Каждая крестьянская семья помимо огорода
имела также и бахчу – «леваду». Небольшие
левады сохранились даже при обобществившем
все колхозном строе. Так что в каждом дворе осенью сараи наполнялись горами арбузов. Урожаи их были всегда обильными, и чуть ли не до Нового года наши селяне
угощались свежими арбузами: и сорта в
то время были лежкие, и хранить
арбузы умели долго. Но основную часть сочных и сахаристых плодов переваривали на мед.
Неизвестно, кто и
когда после войны пустил в обиход нерусское и грубое словечко «нардек» для обозначения
арбузного меда.
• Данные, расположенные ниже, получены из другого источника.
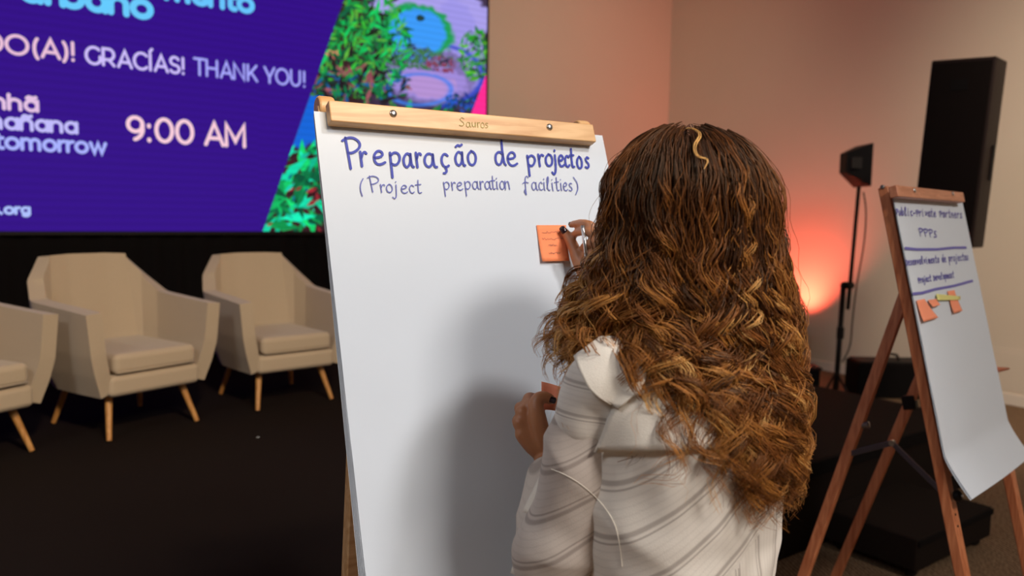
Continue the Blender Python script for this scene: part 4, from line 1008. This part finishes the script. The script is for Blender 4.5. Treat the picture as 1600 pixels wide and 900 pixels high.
# held things
o = MB(); nq = [at(846, 596, 1.404), at(878, 605, 1.396), at(870, 642, 1.398), at(846, 640, 1.406)]
P = np.array([[nq[0]*(1-a)*(1-b)+nq[1]*a*(1-b)+nq[2]*a*b+nq[3]*(1-a)*b+Fv*.006*math.sin(pi*a) for a in np.linspace(0, 1, 8)] for b in np.linspace(0, 1, 8)])
oh = empty('sticky_note', tuple(P[4, 4]), 'salmon sticky notes held between thumb and fist of the lower left hand', 'sticky note')
MB().grid(P).build('paper', 'salmon', oh, smooth=True, fix=False, solid=.002)
pe0, pe1 = at(910.5, 352, 1.570), at(916.5, 404, 1.575)
pen = empty('pen', tuple(pe1), 'slim silver pen hanging from the fingers of the raised right hand', 'pen')
MB().tube([pe0, pe0*.1+pe1*.9, pe1], [.0042, .0042, .0018], 14).build('barrel', 'metal', pen, smooth=True)
MB().tube([pe0*.98+pe1*.02+(CAM-pe0)*.004, pe0*.6+pe1*.4+(CAM-pe0)*.004], .0012, 8).build('clip', 'metal', pen, smooth=True)

# ------------------------------------------------------------------ hair: locks of curling strands rooted on the scalp
BV2 = bvh_of([blouse, slL, slR])
R3 = np.random.default_rng(21)
# measures round the head by compass angle: 222 looks at the camera, 132 is the woman's left front, 312 her right back
PH = np.array([78, 110, 132, 160, 190, 222, 255, 285, 312, 345, 400, 438.])
ZE = np.array([1.36, 1.375, 1.385, 1.33, 1.27, 1.235, 1.185, 1.175, 1.17, 1.20, 1.30, 1.36])
EA = np.array([.10, .180, .215, .185, .155, .145, .15, .165, .172, .17, .13, .10])      # reach out at shoulder height
ET = np.array([.100, .112, .116, .124, .130, .130, .132, .134, .136, .132, .118, .105])    # reach out at the temples
def ang_i(ph, T): ph = (ph-78) % 360+78; return np.interp(ph, PH, T)
def lock_path(ph, th, layer, zend, n=40):
    """centre line of a lock: over the dome of the skull, then falling"""
    dome_r, dome_h = ang_i(ph, ET)*layer, .118*(.80+.20*layer)+.012
    top_z = HC[2]+.012; pts = []
    for t in np.linspace(th, 95, 14):
        a = math.radians(t); pts.append((dome_r*math.sin(a), top_z+dome_h*math.cos(a)))
    z0 = pts[-1][1]; r0 = pts[-1][0]; r1 = ang_i(ph, EA)*(.45+.55*layer)
    for k in np.linspace(0, 1, 26)[1:]:
        z = z0+(zend-z0)*k; u = min(1, max(0, (z0-z-(.035 if 95 < (ph % 360) < 175 else 0))/.17)); r = r0+(r1-r0)*(u*u*(3-2*u)); pts.append((r, z))
    P = np.array([[rr, zz] for rr, zz in pts]); seg = np.r_[0, np.cumsum(np.linalg.norm(np.diff(P, axis=0), axis=1))]
    t = np.linspace(0, seg[-1], n); return np.stack([np.interp(t, seg, P[:, 0]), np.interp(t, seg, P[:, 1])], -1), seg[-1], t
NP = 40; strandsP = []; strandsR = []; strandsC = []
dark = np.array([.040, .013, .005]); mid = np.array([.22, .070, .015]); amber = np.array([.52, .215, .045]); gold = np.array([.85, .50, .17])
def add_lock(ph, th, layer, zend, nstr, spread, amp, pitch, tone, rad=.00078, phase=None, wave=.008, coll=True):
    rz_, L, t = lock_path(ph, th, layer, zend, NP); u = t/L
    drift = R3.normal(0, 7)*np.clip(u*1.3-.3, 0, 1)+R3.normal(0, 2.0)
    w1, w2, p1, p2 = R3.uniform(.8, 1.5), R3.uniform(.8, 1.5), R3.uniform(0, 6.3), R3.uniform(0, 6.3)
    phv = np.radians(ph+drift*(1-th/200)+np.sin(u*2*pi*w1+p1)*wave/.0025*u*.6)
    rr_ = rz_[:, 0]+np.sin(u*2*pi*w2+p2)*wave*u
    C = np.stack([HC[0]+rr_*np.cos(phv), HC[1]+rr_*np.sin(phv), rz_[:, 1]], -1)
    if coll:
        for i in range(NP):
            if C[i, 2] < 1.50:
                h = BV2.find_nearest(Vector(C[i])); 
                d_ = np.array(C[i])-np.array(h[0]); sd = d_@np.array(h[1]); mr = .012+.004*amp/.01
                if sd < mr: C[i] += np.array(h[1])*(mr-sd)
        for _ in range(2): C[1:-1] = (C[:-2]+2*C[1:-1]+C[2:])/4
    T = np.gradient(C, axis=0); T /= np.linalg.norm(T, axis=1)[:, None]
    out = np.stack([np.cos(phv), np.sin(phv), np.zeros(NP)], -1); A = out-T*(out*T).sum(1)[:, None]; A /= np.linalg.norm(A, axis=1)[:, None]; B_ = np.cross(T, A)
    ph0 = 5*noise.noise(Vector((ph/38, th/30, layer*5)))+R3.normal(0, 1.2); turn = 1 if noise.noise(Vector((ph/60, layer*3, 7)))+R3.normal(0, .2) > 0 else -1; k1, k2 = R3.uniform(.45, .8), R3.uniform(.9, 1.15)
    for _ in range(nstr):
        q = R3.normal(0, 1, 2); q *= min(1, 1.6/np.linalg.norm(q)); env = spread*(1.1+.8*np.sin(pi*np.clip(u*1.05, 0, 1))**.8)*(1-.6*u)
        am = amp*(.05+.95*np.clip((u-.04)/.55, 0, 1)**.9)*R3.uniform(.85, 1.12); pt = pitch*R3.uniform(.985, 1.015)
        a = turn*2*pi*t/pt*(1+.2*u)+ph0+R3.normal(0, .12)
        cut = R3.uniform(.88, 1.0)
        Pq = C+A*(q[0]*env*.8+k1*am*np.cos(a))[:, None]+B_*(q[1]*env*1.9+k2*am*np.sin(a))[:, None]
        fz = R3.normal(0, 1, (NP, 3)); fz = (fz+np.roll(fz, 1, 0)+np.roll(fz, -1, 0))/3; Pq = Pq+fz*.0005
        if cut < 1:
            ti = np.linspace(0, (NP-1)*cut, NP); Pq = np.stack([np.interp(ti, np.arange(NP), Pq[:, k]) for k in range(3)], -1)
        strandsP.append(Pq); strandsR.append(rad*(1-.75*u**3)*R3.uniform(.8, 1.25))
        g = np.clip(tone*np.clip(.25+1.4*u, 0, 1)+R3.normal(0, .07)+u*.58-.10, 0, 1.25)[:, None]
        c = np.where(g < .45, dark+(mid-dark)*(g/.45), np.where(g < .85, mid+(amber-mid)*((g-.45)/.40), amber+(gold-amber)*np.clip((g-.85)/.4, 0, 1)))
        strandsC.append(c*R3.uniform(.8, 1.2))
def allowed(ph, th): return not (th > 42 and abs((ph-78+180) % 360-180) < 46)
k = 0
while k < 470:
    ph = R3.uniform(78, 438); th = math.degrees(math.acos(1-R3.random()*1.22)); th = min(th, 98)
    if not allowed(ph, th): continue
    k += 1; layer = R3.choice([.72, .84, .93, 1.0], p=[.14, .22, .30, .34])*R3.uniform(.96, 1.03)
    ze = ang_i(ph, ZE)+abs(R3.normal(0, .055))*(1 if layer > .8 else 1.3)-.01; 
    left = math.exp(-(((ph-150+180) % 360-180)/50)**2)
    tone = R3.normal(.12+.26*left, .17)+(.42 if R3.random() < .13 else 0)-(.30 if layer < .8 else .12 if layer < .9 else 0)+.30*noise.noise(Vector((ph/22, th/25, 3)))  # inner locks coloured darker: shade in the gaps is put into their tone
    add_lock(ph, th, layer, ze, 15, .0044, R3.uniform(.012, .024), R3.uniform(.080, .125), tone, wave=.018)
for k in range(150):            # loose single strands that fly out
    ph = R3.uniform(95, 420); th = R3.uniform(5, 95)
    if not allowed(ph, th): continue
    add_lock(ph, th, R3.uniform(1.02, 1.16), ang_i(ph, ZE)+R3.uniform(-.03, .12), 1, .002, R3.uniform(.006, .018), R3.uniform(.05, .12), R3.uniform(.3, .8), rad=.00042, wave=.022)
def free_lock(pts, nstr, spread, tone, rad=.0008):
    P = smooth_pl(pts, 3); P = np.array(P); seg = np.r_[0, np.cumsum(np.linalg.norm(np.diff(P, axis=0), axis=1))]; t = np.linspace(0, seg[-1], NP); u = t/seg[-1]
    C = np.stack([np.interp(t, seg, P[:, k]) for k in range(3)], -1)
    for _ in range(nstr):
        q = R3.normal(0, 1, 3)*spread; strandsP.append(C+q*(np.sin(pi*u*.9+.15))[:, None]); strandsR.append(rad*(1-.6*u**3))
        g = tone+R3.normal(0, .08); c = amber+(gold-amber)*np.clip(g, 0, 1); strandsC.append(np.tile(c*R3.uniform(.85, 1.15), (NP, 1)))
# the pale loose curl on the crown and two golden waves down the back of the head
free_lock([at(1062, 206, 1.160), at(1078, 198, 1.150), at(1096, 210, 1.118), at(1082, 228, 1.095), at(1088, 246, 1.080), at(1108, 248, 1.076), at(1100, 264, 1.068)], 9, .0012, .8, .0007)
for k in range(26):              # golden surface ringlets scattered over the back of the head
    ph = R3.uniform(165, 300); add_lock(ph, R3.uniform(25, 90), R3.uniform(1.0, 1.05), ang_i(ph, ZE)+R3.uniform(-.01, .12), 8, .0022, R3.uniform(.011, .017), R3.uniform(.06, .085), R3.uniform(.55, .85), rad=.0007)
def strands_mesh(name, parent, sides=3):
    P = np.array(strandsP); Rr = np.array(strandsR); Cc = np.array(strandsC); S, N, _ = P.shape
    T = np.gradient(P, axis=1); T /= np.linalg.norm(T, axis=2, keepdims=True)+1e-9
    ref = np.broadcast_to(np.array([.3, -.7, .2]), T.shape); A = np.cross(T, ref); A /= np.linalg.norm(A, axis=2, keepdims=True)+1e-9; B_ = np.cross(T, A)
    V = np.zeros((S, N, sides, 3))
    for k in range(sides):
        a = 2*pi*k/sides; V[:, :, k] = P+(A*math.cos(a)+B_*math.sin(a))*Rr[..., None]
    V -= np.array(woman.location)
    idx = np.arange(S*N*sides).reshape(S, N, sides)
    a = idx[:, :-1]; b = idx[:, 1:]; F = np.stack([a, np.roll(a, -1, 2), np.roll(b, -1, 2), b], -1).reshape(-1, 4)
    me = bpy.data.meshes.new(name); nv = V.size//3; nf = len(F)
    me.vertices.add(nv); me.vertices.foreach_set('co', V.astype(np.float32).ravel())
    me.loops.add(nf*4); me.loops.foreach_set('vertex_index', F.astype(np.int32).ravel())
    me.polygons.add(nf); me.polygons.foreach_set('loop_start', np.arange(0, nf*4, 4, dtype=np.int32)); me.update(calc_edges=True)
    me.polygons.foreach_set('use_smooth', np.ones(nf, bool))
    ca = me.color_attributes.new('Col', 'FLOAT_COLOR', 'POINT'); col = np.ones((S, N, sides, 4)); col[..., :3] = Cc[:, :, None, :]
    ca.data.foreach_set('color', col.astype(np.float32).ravel())
    me.materials.append(M['hair']); o = bpy.data.objects.new(name, me); COL.objects.link(o); o.parent = parent; return o
M['hair'] = vcol('auburn hair', False, rough=.38, spec=.55)
hn = M['hair'].node_tree.nodes['Principled BSDF']; hn.inputs['Specular Tint'].default_value = (1, .75, .5, 1)
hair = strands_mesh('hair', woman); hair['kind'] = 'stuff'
# dark undermass of hair close to the head and neck
secs = []
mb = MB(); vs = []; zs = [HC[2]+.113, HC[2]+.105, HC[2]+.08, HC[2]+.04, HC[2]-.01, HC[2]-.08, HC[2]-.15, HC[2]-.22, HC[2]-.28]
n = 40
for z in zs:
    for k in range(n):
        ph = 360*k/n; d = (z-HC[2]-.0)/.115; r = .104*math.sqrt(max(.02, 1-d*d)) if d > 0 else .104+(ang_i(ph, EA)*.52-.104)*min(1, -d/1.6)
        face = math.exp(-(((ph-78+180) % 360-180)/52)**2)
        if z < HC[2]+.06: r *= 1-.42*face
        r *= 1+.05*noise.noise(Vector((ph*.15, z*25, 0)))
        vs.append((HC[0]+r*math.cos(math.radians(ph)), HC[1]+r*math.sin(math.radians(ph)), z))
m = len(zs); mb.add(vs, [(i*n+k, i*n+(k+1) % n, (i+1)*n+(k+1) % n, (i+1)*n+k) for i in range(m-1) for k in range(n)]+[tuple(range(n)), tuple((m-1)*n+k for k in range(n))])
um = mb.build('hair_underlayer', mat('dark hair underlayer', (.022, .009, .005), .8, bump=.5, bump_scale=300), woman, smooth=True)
А мы так и называли «арбузным медом» хорошо уваренный сок этих
гигантских ягод.
Вечером в день
Николы Святоши сельская молодежь собиралась компаниями в просторных летних кухнях,
которые называются у нас
«опечками»,– варить мед.
Еще днем, загодя
выжитый и заготовленный сок заливали в большие чугуны или котлы. Варка арбузного
меда – дело долгое, она продолжалась всю ночь, и только к утру получалось приторно-сладкое,
темно-коричневое лакомство, густое, тягучее, ароматное. Всю ночь девки
и парни, помешивая варево, пели и плясали под гармошку, рассказывали смешные
байки. Иные пары отлучались на час-другой, уходили «марьяжить» – посидеть
или погулять
в уединении. Но к рассвету «к меду» непременно собирались все. Молодая
хозяйка разрезала на столе каравай хлеба, заваривала чай, и все угощались свежим медом.
Мы этот день так и
называли: «Микола Святоша-медоноша» или «Микола-медовар».